Richard Larson, spokesman for the American Civil Liberties Union, said Wednesday that the rulings accurately reflected the intent of the Constitution, which drew the idea of a wall between church and state from Thomas Jefferson and his belief “that religion flourished best when there was not government entanglement.”

But Bennett said that in these decisions, as well as in earlier court rulings that have moved religion out of public schools, the court “failed to reflect sufficiently on the relationship between our faith and our political order.”

Bennett’s six months as education secretary have been punctuated by a series of confrontations with education organizations and critics on Capitol Hill. He first ignited controversy when he defended a Reagan Administration plan to cut federally subsidized student loans by suggesting that college students “divest” themselves of stereos, cars and vacations at the beach.

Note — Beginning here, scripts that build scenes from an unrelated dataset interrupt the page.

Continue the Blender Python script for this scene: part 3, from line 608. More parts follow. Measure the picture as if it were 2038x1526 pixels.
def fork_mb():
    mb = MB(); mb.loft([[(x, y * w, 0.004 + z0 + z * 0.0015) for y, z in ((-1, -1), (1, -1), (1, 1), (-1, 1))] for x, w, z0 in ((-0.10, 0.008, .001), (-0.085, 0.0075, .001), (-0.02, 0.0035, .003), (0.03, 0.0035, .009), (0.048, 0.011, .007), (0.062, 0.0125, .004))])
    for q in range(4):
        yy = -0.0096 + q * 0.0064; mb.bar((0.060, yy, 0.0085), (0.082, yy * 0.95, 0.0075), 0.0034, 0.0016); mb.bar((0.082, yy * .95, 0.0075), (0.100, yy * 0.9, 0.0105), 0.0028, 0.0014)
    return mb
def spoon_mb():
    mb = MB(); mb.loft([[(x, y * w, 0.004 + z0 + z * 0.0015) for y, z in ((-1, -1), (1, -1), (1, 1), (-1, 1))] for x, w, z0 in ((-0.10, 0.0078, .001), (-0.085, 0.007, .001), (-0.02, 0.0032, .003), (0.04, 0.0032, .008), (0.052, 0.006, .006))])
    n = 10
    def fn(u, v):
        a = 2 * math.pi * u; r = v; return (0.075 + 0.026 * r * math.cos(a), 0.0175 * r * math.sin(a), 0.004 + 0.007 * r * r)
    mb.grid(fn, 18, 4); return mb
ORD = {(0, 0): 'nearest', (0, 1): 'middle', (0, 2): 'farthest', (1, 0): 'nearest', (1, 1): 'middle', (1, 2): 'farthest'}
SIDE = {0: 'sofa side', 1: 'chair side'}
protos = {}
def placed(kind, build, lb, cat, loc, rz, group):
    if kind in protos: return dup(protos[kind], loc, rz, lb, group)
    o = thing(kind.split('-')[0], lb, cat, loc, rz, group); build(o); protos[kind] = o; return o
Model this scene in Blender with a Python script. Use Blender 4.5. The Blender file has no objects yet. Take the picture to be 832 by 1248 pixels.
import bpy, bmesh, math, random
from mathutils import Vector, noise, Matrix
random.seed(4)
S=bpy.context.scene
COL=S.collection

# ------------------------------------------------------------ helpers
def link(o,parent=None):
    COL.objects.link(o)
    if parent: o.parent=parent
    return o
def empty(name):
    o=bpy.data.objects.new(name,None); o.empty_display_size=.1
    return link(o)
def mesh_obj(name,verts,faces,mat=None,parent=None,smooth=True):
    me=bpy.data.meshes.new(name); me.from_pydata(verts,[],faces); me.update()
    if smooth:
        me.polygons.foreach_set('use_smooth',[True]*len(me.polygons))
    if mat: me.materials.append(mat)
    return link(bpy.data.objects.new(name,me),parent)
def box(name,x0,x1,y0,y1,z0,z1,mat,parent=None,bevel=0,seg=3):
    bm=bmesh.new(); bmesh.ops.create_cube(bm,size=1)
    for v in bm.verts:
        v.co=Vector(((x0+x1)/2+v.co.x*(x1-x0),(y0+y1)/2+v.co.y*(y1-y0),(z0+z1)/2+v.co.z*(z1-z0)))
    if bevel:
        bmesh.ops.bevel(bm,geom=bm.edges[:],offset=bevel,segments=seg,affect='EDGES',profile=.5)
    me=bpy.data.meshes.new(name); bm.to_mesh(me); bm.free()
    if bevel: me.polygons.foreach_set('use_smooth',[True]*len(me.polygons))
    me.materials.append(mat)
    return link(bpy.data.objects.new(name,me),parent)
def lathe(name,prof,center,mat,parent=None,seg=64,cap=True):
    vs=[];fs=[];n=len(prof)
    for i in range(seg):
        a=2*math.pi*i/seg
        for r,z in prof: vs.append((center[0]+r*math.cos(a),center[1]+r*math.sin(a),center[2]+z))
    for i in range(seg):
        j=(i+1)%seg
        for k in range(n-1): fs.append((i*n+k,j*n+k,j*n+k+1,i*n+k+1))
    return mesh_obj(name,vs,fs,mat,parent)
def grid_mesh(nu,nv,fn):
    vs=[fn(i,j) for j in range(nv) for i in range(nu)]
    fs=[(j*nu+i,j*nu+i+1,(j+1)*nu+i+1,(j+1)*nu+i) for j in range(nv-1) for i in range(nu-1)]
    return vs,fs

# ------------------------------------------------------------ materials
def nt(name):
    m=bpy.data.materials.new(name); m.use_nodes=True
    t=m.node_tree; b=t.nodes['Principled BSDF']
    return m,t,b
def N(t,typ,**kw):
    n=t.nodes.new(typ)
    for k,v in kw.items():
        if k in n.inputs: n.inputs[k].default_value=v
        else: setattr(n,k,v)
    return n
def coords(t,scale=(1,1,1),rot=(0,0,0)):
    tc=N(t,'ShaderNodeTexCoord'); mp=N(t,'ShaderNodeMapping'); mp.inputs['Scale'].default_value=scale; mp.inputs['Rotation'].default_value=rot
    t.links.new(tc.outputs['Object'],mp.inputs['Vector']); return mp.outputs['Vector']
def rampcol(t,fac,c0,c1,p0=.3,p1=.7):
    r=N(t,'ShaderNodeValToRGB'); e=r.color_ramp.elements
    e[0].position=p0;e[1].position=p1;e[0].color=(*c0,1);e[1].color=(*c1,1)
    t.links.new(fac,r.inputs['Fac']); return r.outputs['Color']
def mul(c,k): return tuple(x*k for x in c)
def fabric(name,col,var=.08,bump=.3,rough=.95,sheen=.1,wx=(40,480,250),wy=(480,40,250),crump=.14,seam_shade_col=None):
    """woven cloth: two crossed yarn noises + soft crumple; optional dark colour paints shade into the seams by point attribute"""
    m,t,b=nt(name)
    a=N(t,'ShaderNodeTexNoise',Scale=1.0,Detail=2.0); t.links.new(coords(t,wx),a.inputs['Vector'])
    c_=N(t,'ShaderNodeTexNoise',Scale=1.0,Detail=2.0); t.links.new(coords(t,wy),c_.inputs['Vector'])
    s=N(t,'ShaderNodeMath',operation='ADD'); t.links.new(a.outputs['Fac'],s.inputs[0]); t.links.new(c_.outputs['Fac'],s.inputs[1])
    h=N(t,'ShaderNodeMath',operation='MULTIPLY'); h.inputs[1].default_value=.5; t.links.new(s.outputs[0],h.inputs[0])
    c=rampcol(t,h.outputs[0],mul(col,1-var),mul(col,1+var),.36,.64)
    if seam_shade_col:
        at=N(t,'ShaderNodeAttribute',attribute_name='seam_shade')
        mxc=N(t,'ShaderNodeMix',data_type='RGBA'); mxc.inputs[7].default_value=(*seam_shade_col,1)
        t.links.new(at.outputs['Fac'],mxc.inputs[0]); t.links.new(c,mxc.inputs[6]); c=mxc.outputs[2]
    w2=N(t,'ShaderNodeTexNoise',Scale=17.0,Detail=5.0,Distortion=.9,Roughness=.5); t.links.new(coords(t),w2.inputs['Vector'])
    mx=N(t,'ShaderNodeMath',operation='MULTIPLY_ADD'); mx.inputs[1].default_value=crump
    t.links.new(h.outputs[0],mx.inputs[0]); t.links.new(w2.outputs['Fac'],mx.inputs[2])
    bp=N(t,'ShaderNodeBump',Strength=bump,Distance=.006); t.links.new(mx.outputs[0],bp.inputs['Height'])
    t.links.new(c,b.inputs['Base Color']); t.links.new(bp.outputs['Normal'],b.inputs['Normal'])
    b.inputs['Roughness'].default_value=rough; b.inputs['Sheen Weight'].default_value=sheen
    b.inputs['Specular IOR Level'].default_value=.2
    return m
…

The education secretary, himself educated in parochial schools, said that the Administration will continue to press for legislation and court decisions “to help correct the current situation of disdain for religious belief.”

Voucher Plan

He said that the White House soon will ask for legislation that would allow local school authorities to convert federal funds into a voucher program, giving parents the ability to choose whether to spend the funds in public or private schools.

Although Bennett said he is confident that “this Supreme Court will find such a program passes constitutional muster,” the ACLU’s Larson said that that would depend largely on the specifics of the legislation. Proposals for voucher programs have been criticized as a means of indirectly supporting private schools with public funds.